Which is dismaying because carbon taxes are a conservative solution to this problem and IIRC the first political entities to suggest the implementation of them in Canada were Conservative.
At the end of the day you have a nontrivial amount of the population, and many in positions of power who just outright deny environmental concerns and climate change as an existential threat.
They aren't going to approach this problem in good faith and it isn't obvious what the solution to their nefarious influence on policy should be.
1. The textbook implementation involves 3 parts: tax, rebate and tariff. Canada only did the first 2. They were in talks with Germany/EU to create a carbon tariff zone, but that never happens. Without the tariff the carbon tax is massively unfair to local producers.
2. The rebates were almost invisible.

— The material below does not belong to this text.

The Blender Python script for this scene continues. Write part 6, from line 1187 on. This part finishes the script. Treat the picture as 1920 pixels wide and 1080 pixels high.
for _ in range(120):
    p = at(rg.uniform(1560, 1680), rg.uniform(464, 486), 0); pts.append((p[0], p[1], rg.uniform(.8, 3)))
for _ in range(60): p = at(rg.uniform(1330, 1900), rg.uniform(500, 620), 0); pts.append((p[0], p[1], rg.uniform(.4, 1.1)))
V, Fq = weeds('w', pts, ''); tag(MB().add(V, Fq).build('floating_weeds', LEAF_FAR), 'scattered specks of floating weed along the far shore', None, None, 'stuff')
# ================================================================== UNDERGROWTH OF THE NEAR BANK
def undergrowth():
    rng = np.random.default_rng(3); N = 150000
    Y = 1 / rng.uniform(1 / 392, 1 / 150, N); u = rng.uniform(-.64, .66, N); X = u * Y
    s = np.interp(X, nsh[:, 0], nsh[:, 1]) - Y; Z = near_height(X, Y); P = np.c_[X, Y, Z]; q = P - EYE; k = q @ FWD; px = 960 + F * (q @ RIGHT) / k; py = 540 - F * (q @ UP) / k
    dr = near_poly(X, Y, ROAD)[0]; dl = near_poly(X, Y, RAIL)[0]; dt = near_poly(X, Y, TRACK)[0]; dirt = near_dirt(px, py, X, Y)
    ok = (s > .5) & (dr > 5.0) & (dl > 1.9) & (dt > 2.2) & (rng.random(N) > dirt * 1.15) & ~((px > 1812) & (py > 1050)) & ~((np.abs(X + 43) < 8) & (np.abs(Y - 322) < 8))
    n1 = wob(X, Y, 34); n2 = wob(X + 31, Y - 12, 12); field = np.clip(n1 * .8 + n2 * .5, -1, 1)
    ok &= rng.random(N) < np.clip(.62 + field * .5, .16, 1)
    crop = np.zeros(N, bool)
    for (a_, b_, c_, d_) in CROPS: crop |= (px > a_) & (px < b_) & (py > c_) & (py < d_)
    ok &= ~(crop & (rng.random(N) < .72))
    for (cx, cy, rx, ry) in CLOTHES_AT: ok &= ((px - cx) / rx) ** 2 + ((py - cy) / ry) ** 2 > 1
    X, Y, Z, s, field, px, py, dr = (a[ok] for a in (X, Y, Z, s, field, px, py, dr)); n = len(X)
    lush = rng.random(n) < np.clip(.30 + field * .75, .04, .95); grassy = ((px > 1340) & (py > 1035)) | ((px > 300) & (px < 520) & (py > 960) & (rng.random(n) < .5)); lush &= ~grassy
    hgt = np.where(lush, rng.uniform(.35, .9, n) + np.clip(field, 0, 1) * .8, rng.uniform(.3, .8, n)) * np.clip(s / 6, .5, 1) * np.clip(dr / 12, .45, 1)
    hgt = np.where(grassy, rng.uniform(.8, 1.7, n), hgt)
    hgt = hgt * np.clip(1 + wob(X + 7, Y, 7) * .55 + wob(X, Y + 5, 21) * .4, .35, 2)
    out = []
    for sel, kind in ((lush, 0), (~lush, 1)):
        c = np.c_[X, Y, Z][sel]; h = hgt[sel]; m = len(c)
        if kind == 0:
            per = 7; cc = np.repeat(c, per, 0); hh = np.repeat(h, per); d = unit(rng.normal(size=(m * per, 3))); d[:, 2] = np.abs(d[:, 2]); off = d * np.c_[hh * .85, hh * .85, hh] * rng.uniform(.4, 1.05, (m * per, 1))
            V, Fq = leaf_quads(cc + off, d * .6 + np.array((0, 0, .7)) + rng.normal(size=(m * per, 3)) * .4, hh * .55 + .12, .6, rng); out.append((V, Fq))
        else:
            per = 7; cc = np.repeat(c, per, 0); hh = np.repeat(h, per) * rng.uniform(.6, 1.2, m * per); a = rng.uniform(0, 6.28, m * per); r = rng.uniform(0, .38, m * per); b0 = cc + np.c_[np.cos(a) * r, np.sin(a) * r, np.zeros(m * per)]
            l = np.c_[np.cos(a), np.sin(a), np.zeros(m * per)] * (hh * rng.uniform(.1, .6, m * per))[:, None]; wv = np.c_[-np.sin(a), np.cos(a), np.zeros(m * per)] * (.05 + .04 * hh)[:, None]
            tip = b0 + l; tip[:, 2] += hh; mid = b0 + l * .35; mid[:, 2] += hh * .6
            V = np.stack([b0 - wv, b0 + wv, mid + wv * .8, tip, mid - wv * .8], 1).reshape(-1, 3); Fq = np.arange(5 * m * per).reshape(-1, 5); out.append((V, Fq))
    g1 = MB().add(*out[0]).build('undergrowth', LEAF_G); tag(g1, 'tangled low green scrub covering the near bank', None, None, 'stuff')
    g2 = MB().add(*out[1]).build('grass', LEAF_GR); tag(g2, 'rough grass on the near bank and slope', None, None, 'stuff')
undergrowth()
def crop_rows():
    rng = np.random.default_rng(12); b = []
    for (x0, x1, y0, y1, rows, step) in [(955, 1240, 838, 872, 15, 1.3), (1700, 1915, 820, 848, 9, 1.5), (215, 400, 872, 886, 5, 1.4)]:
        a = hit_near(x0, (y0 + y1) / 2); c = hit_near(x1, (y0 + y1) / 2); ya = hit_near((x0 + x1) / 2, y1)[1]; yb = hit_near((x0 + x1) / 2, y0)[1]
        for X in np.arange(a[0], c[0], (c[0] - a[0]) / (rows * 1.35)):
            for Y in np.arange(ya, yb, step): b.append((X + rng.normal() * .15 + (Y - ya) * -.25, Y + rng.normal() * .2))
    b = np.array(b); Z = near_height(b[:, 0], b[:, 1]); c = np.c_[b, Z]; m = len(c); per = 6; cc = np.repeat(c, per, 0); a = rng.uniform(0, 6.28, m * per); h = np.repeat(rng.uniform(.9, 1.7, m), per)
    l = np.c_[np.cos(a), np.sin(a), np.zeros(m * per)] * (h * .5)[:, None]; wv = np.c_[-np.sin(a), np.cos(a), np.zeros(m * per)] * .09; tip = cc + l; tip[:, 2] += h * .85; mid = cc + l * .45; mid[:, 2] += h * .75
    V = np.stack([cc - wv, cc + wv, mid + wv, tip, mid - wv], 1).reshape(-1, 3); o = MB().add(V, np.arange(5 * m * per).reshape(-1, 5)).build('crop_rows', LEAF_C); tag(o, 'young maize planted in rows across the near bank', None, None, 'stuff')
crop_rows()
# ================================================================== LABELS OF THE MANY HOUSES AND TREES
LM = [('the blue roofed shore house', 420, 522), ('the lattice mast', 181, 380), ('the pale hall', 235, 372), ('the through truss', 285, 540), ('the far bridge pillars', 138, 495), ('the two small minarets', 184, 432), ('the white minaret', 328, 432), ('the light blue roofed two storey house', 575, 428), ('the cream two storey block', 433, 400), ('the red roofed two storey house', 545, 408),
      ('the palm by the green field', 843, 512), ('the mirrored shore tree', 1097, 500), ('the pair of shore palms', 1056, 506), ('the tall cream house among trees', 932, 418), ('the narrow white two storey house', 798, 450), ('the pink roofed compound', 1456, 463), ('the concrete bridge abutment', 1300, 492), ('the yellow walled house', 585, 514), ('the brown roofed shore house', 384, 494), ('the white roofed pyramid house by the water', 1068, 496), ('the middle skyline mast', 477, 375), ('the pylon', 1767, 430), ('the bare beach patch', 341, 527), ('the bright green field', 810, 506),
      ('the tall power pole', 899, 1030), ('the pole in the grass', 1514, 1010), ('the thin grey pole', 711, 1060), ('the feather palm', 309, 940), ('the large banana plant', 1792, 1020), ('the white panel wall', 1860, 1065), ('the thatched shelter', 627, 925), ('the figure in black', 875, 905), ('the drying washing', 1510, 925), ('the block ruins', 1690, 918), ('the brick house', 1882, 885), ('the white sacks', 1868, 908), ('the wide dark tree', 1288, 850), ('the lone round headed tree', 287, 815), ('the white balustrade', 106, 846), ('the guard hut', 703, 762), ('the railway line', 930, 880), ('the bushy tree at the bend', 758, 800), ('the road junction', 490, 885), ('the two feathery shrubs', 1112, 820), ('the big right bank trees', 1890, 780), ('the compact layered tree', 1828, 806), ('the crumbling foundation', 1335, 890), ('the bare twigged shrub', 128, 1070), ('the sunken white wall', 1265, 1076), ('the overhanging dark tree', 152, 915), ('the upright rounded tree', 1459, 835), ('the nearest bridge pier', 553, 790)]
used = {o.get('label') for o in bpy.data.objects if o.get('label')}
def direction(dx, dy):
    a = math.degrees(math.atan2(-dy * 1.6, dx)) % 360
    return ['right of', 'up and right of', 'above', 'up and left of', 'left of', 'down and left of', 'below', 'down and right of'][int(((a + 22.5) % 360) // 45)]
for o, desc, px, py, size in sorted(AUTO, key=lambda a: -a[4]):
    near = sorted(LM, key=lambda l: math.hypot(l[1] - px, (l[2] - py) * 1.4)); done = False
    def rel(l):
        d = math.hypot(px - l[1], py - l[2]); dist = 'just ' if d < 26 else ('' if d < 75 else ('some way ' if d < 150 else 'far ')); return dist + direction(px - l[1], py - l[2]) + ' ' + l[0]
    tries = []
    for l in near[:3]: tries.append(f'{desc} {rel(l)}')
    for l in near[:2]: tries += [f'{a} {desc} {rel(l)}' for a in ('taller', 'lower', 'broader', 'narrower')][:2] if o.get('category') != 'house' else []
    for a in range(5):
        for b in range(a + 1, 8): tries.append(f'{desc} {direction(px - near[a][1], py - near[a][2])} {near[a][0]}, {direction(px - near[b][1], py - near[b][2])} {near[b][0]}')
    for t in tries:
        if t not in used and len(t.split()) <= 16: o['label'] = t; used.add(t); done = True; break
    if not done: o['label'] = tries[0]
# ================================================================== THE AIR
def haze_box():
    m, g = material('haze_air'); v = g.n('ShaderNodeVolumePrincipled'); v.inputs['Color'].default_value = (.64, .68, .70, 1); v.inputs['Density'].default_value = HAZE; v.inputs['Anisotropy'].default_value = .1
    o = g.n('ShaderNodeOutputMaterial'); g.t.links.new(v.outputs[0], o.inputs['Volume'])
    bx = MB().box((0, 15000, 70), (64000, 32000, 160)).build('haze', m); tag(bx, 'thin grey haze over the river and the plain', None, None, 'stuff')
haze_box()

If they would have been cheques in the mail it would have had much more impact psychologically.
But I agree, the main problem was denialism and its use as a political cudgel. It should be hard to argue that carbon tax is stealing money when all of it is given back, but they successfully did that.
Second, and probably more important: the rebates showed up in your bank account with a description that didn't make the source obvious enough for laypeople. Had people seen monthly "CARBON DIVIDEND" credits in their bank accounts, they would have noticed.
The issue with this is that it creates a whole parallel (and largely fake) carbon accounting world. Fake estimates, fake offsets, a complex web of compensating subsidies - but real public money.
The field of carbon taxes is tricky because we can imagine simple schemes which handle a few scenarios in a fair way (ok, fuel! we know how to tax that) but once you start thinking about agriculture or construction you quickly get into complex estimation. You then end up with armies of carbon accountants who spend all day looking for loopholes and rorts.